Walmart Ditches Paper Tags for Digital Labels Nationwide
A Walmart sign is displayed over the entrance to a store, June 25, 2019, in Pittsburgh. (AP Photo/Gene J. Puskar, File)
Walmart is preparing to retire paper price tags in favor of digital shelf labels across all its U.S. stores by the end of 2026. The company says the new system will save employees time and help keep in-store prices aligned with online listings. According to reports from CNBC, workers say the digital labels, known as DSLs, reduce hours spent updating prices by hand and can even signal to delivery drivers where products are located. Scott Benedict, a retail consultant and former Walmart executive, notes that “when a retailer installs technology that allows prices to change in minutes, shoppers will, of course, wonder how it might be used. Every penny matters, and people notice small changes.”
Kroger is experimenting with similar technology, citing benefits such as giving staff more time for customer service and enabling faster markdowns to limit food waste.
The rollout has attracted attention from lawmakers concerned about the potential for rapid price increases in grocery stores. Sen. Ben Ray Luján of New Mexico and Rep.
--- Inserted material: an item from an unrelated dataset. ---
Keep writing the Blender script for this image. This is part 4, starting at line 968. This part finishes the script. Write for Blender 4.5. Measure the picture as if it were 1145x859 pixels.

Val Hoyle of Oregon have introduced legislation to ban digital shelf labels in large supermarkets, arguing the technology could be used to make quick, opaque price hikes. Industry experts argue that most dynamic pricing is applied to discounts and inventory management rather than individual price increases, and retailers note that existing antitrust and price-gouging rules already provide safeguards. Still, as Inc.com points out, the ability to instantly adjust prices across thousands of locations may reduce deliberate oversight. The debate is increasingly about whether shoppers will trust this technology to benefit them—or worry it will be used to charge more.